*Exercise description*
Only the lines from the start of the data below through the line that contains "from mathutils import" are to be copied, exactly and without pictures.

*Supplied material*
—————

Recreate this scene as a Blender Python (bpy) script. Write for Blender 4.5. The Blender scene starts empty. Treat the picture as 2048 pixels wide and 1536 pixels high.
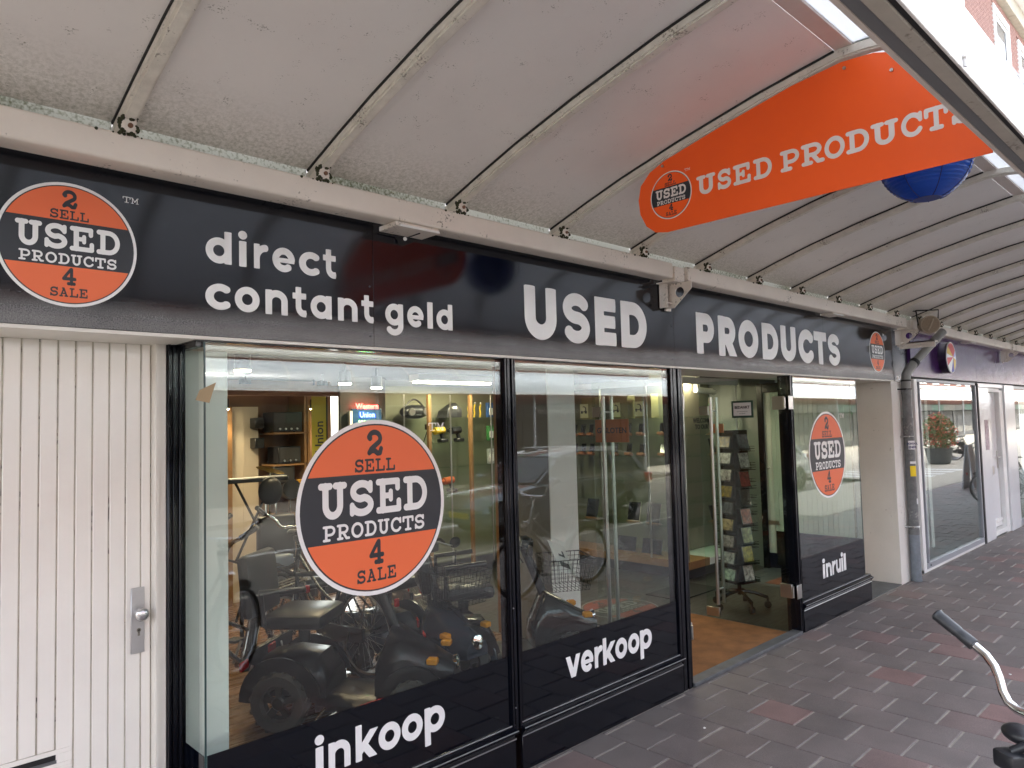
import bpy, bmesh, math, random
from math import sin, cos, pi, radians as rad
from mathutils import Vector, Matrix, geometry

R = random.Random(11)
scene = bpy.context.scene
col = scene.collection

# ------------------------------------------------------------------ camera
EYE = 1.922
def camera():
    yaw, pitch, roll = rad(44.02037), rad(3.144317), rad(-1.497259)
    f = Vector((sin(yaw)*cos(pitch), cos(yaw)*cos(pitch), sin(pitch)))
    r = f.cross(Vector((0, 0, 1))).normalized(); u = r.cross(f)
    r2 = r*cos(roll)+u*sin(roll); u2 = -r*sin(roll)+u*cos(roll)
    m = Matrix(((r2.x, u2.x, -f.x, 0), (r2.y, u2.y, -f.y, 0), (r2.z, u2.z, -f.z, EYE), (0, 0, 0, 1)))
    cd = bpy.data.cameras.new('camera'); cd.sensor_width = 36; cd.lens = 36*1460.716/2048
    cd.clip_start = .02; cd.clip_end = 1200
    co = bpy.data.objects.new('camera', cd); col.objects.link(co); co.matrix_world = m
    scene.camera = co
camera()
# ------------------------------------------------------------------ sky, sun, exposure (bright overcast day)
SUN_EL, SUN_AZ = rad(50), rad(25)
w = bpy.data.worlds.new('World'); scene.world = w; w.use_nodes = True
nt = w.node_tree; bg = nt.nodes['Background']
sky = nt.nodes.new('ShaderNodeTexSky'); sky.sky_type = 'NISHITA'; sky.sun_disc = False
sky.sun_elevation = SUN_EL; sky.sun_rotation = SUN_AZ; sky.dust_density = 4; sky.air_density = 1.0; sky.ozone_density = 1
hs = nt.nodes.new('ShaderNodeHueSaturation'); hs.inputs['Saturation'].default_value = .42
nt.links.new(sky.outputs[0], hs.inputs['Color']); nt.links.new(hs.outputs[0], bg.inputs['Color'])
bg.inputs['Strength'].default_value = .15
sd = bpy.data.lights.new('sun', 'SUN'); sd.energy = 1.5; sd.angle = rad(20); sd.color = (1, .97, .92)
so = bpy.data.objects.new('sun', sd); col.objects.link(so)
dv = Vector((sin(SUN_AZ)*cos(SUN_EL), cos(SUN_AZ)*cos(SUN_EL), sin(SUN_EL)))
so.rotation_euler = dv.to_track_quat('Z', 'Y').to_euler(); so.location = (0, -20, 40)
vs = scene.view_settings; vs.view_transform = 'Standard'; vs.look = 'None'; vs.gamma = 1; vs.use_curve_mapping = False
vs.exposure = 3.25
scene.cycles.use_denoising = True
scene.cycles.max_bounces = 12; scene.cycles.transparent_max_bounces = 24
scene.cycles.diffuse_bounces = 5; scene.cycles.sample_clamp_indirect = 6
scene.cycles.caustics_reflective = False; scene.cycles.caustics_refractive = False

# ------------------------------------------------------------------ materials
MATS = {}
def nd(t, k, **kw):
    n = t.nodes.new(k)
    for a, b in kw.items(): setattr(n, a, b)
    return n
def mat(name, c, rough=.5, metal=0., spec=.5, var=.0, vs_=6., speck=0., speck_s=60., speck_c=(.03, .03, .025), bump=0., bs=80.,
        rnd=0., emit=None, es=0., coat=0., coord='Position', rvar=0., trans=0., stretch=None):
    if name in MATS: return MATS[name]
    m = bpy.data.materials.new(name); m.use_nodes = True; t = m.node_tree; L = t.links.new
    p = t.nodes['Principled BSDF']
    p.inputs['Roughness'].default_value = rough; p.inputs['Metallic'].default_value = metal
    p.inputs['Specular IOR Level'].default_value = spec
    if coat: p.inputs['Coat Weight'].default_value = coat; p.inputs['Coat Roughness'].default_value = .05
    if emit: p.inputs['Emission Color'].default_value = (*emit, 1); p.inputs['Emission Strength'].default_value = es
    if trans: p.inputs['Transmission Weight'].default_value = trans
    co = None
    def coords():
        nonlocal co
        if co is None:
            if coord == 'Position': co = nd(t, 'ShaderNodeNewGeometry').outputs['Position']
            else: co = nd(t, 'ShaderNodeTexCoord').outputs['Object']
            if stretch:
                mp = nd(t, 'ShaderNodeMapping'); mp.inputs['Scale'].default_value = stretch; L(co, mp.inputs[0]); co = mp.outputs[0]
        return co
    cur = None
    def mix(a, b, fac, fval=None):
        x = nd(t, 'ShaderNodeMix', data_type='RGBA')
        for s, v in ((x.inputs[6], a), (x.inputs[7], b)):
            if hasattr(v, 'links') or hasattr(v, 'is_output'): L(v, s)
            else: s.default_value = (*v, 1)
        if fac is not None: L(fac, x.inputs[0])
        else: x.inputs[0].default_value = fval
        return x.outputs[2]
    base = tuple(c)
    cur = base
    if var:
        n = nd(t, 'ShaderNodeTexNoise'); n.inputs['Scale'].default_value = vs_; n.inputs['Detail'].default_value = 7; n.inputs['Roughness'].default_value = .65
        L(coords(), n.inputs['Vector'])
        rr = nd(t, 'ShaderNodeMapRange'); rr.inputs[1].default_value = .32; rr.inputs[2].default_value = .72; L(n.outputs[0], rr.inputs[0])
        lo = tuple(x*(1-var) for x in base); hi = tuple(min(.95, x*(1+var*.6)) for x in base)
        cur = mix(lo, hi, rr.outputs[0])
        if rvar:
            r2 = nd(t, 'ShaderNodeMapRange'); r2.inputs[1].default_value = .3; r2.inputs[2].default_value = .7
            r2.inputs[3].default_value = max(.02, rough-rvar); r2.inputs[4].default_value = rough+rvar
            L(n.outputs[0], r2.inputs[0]); L(r2.outputs[0], p.inputs['Roughness'])
    if rnd:
        oi = nd(t, 'ShaderNodeObjectInfo'); hsv = nd(t, 'ShaderNodeHueSaturation')
        r3 = nd(t, 'ShaderNodeMapRange'); r3.inputs[3].default_value = 1-rnd; r3.inputs[4].default_value = 1+rnd; L(oi.outputs['Random'], r3.inputs[0]); L(r3.outputs[0], hsv.inputs['Value'])
        if isinstance(cur, tuple): hsv.inputs['Color'].default_value = (*cur, 1)
        else: L(cur, hsv.inputs['Color'])
        cur = hsv.outputs[0]
    if speck:
        n2 = nd(t, 'ShaderNodeTexNoise'); n2.inputs['Scale'].default_value = speck_s; n2.inputs['Detail'].default_value = 3; L(coords(), n2.inputs['Vector'])
        n3 = nd(t, 'ShaderNodeTexNoise'); n3.inputs['Scale'].default_value = speck_s*.09; n3.inputs['Detail'].default_value = 4; L(coords(), n3.inputs['Vector'])
        mu = nd(t, 'ShaderNodeMath', operation='MULTIPLY'); L(n2.outputs[0], mu.inputs[0]); L(n3.outputs[0], mu.inputs[1])
        r4 = nd(t, 'ShaderNodeMapRange'); r4.inputs[1].default_value = .36-.06*speck; r4.inputs[2].default_value = .44-.04*speck; r4.inputs[4].default_value = .85; L(mu.outputs[0], r4.inputs[0])
        cur = mix(cur, speck_c, r4.outputs[0])
    if isinstance(cur, tuple): p.inputs['Base Color'].default_value = (*cur, 1)
    else: L(cur, p.inputs['Base Color'])
    if bump:
        n4 = nd(t, 'ShaderNodeTexNoise'); n4.inputs['Scale'].default_value = bs; n4.inputs['Detail'].default_value = 5; L(coords(), n4.inputs['Vector'])
        b = nd(t, 'ShaderNodeBump'); b.inputs['Strength'].default_value = bump; b.inputs['Distance'].default_value = .004
        L(n4.outputs[0], b.inputs['Height']); L(b.outputs[0], p.inputs['Normal'])
    MATS[name] = m
    return m

def glass(name, tint=(.92, .96, .94), ior=1.5):
    if name in MATS: return MATS[name]
    m = bpy.data.materials.new(name); m.use_nodes = True; t = m.node_tree; L = t.links.new
    t.nodes.remove(t.nodes['Principled BSDF']); out = t.nodes['Material Output']
    g = nd(t, 'ShaderNodeBsdfGlossy'); g.inputs['Roughness'].default_value = 0; g.inputs['Color'].default_value = (1, 1, 1, 1)
    tr = nd(t, 'ShaderNodeBsdfTransparent'); tr.inputs[0].default_value = (*tint, 1)
    geo = nd(t, 'ShaderNodeNewGeometry'); mr = nd(t, 'ShaderNodeMapRange'); mr.inputs[3].default_value = ior; mr.inputs[4].default_value = 1/ior
    L(geo.outputs['Backfacing'], mr.inputs[0]); fr = nd(t, 'ShaderNodeFresnel'); L(mr.outputs[0], fr.inputs['IOR'])
    n = nd(t, 'ShaderNodeTexNoise'); n.inputs['Scale'].default_value = .9; n.inputs['Detail'].default_value = 1; L(geo.outputs['Position'], n.inputs['Vector'])
    b = nd(t, 'ShaderNodeBump'); b.inputs['Strength'].default_value = .05; b.inputs['Distance'].default_value = .02; L(n.outputs[0], b.inputs['Height']); L(b.outputs[0], g.inputs['Normal'])
    mx = nd(t, 'ShaderNodeMixShader'); L(fr.outputs[0], mx.inputs[0]); L(tr.outputs[0], mx.inputs[1]); L(g.outputs[0], mx.inputs[2]); L(mx.outputs[0], out.inputs[0])
    MATS[name] = m; return m

def translucent(name, c, amount=.6, dirt=0., gloss=.08):
    if name in MATS: return MATS[name]
    m = bpy.data.materials.new(name); m.use_nodes = True; t = m.node_tree; L = t.links.new
    t.nodes.remove(t.nodes['Principled BSDF']); out = t.nodes['Material Output']
    d = nd(t, 'ShaderNodeBsdfDiffuse'); s = nd(t, 'ShaderNodeBsdfTranslucent'); d.inputs[0].default_value = s.inputs[0].default_value = (*c, 1)
    if dirt:
        geo = nd(t, 'ShaderNodeNewGeometry'); n = nd(t, 'ShaderNodeTexNoise'); n.inputs['Scale'].default_value = 70; n.inputs['Detail'].default_value = 6; L(geo.outputs['Position'], n.inputs['Vector'])
        n2 = nd(t, 'ShaderNodeTexNoise'); n2.inputs['Scale'].default_value = 1.1; L(geo.outputs['Position'], n2.inputs['Vector'])
        a = nd(t, 'ShaderNodeMath', operation='ADD'); L(n.outputs[0], a.inputs[0]); L(n2.outputs[0], a.inputs[1])
        r = nd(t, 'ShaderNodeMapRange'); r.inputs[1].default_value = .95; r.inputs[2].default_value = 1.2; r.inputs[4].default_value = dirt; L(a.outputs[0], r.inputs[0])
        x = nd(t, 'ShaderNodeMix', data_type='RGBA'); x.inputs[6].default_value = (*c, 1); x.inputs[7].default_value = (.16, .17, .06, 1); L(r.outputs[0], x.inputs[0])
        L(x.outputs[2], d.inputs[0]); L(x.outputs[2], s.inputs[0])
    mx = nd(t, 'ShaderNodeMixShader'); mx.inputs[0].default_value = amount; L(d.outputs[0], mx.inputs[1]); L(s.outputs[0], mx.inputs[2])
    g = nd(t, 'ShaderNodeBsdfGlossy'); g.inputs['Roughness'].default_value = .12
    fr = nd(t, 'ShaderNodeLayerWeight'); fr.inputs[0].default_value = .25
    m2 = nd(t, 'ShaderNodeMixShader'); L(fr.outputs['Fresnel'], m2.inputs[0]); L(mx.outputs[0], m2.inputs[1]); L(g.outputs[0], m2.inputs[2]); L(m2.outputs[0], out.inputs[0])
    MATS[name] = m; return m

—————

*Task response*
Recreate this scene as a Blender Python (bpy) script. Write for Blender 4.5. The Blender scene starts empty. Treat the picture as 2048 pixels wide and 1536 pixels high.
import bpy, bmesh, math, random
from math import sin, cos, pi, radians as rad
from mathutils import Vector, Matrix, geometry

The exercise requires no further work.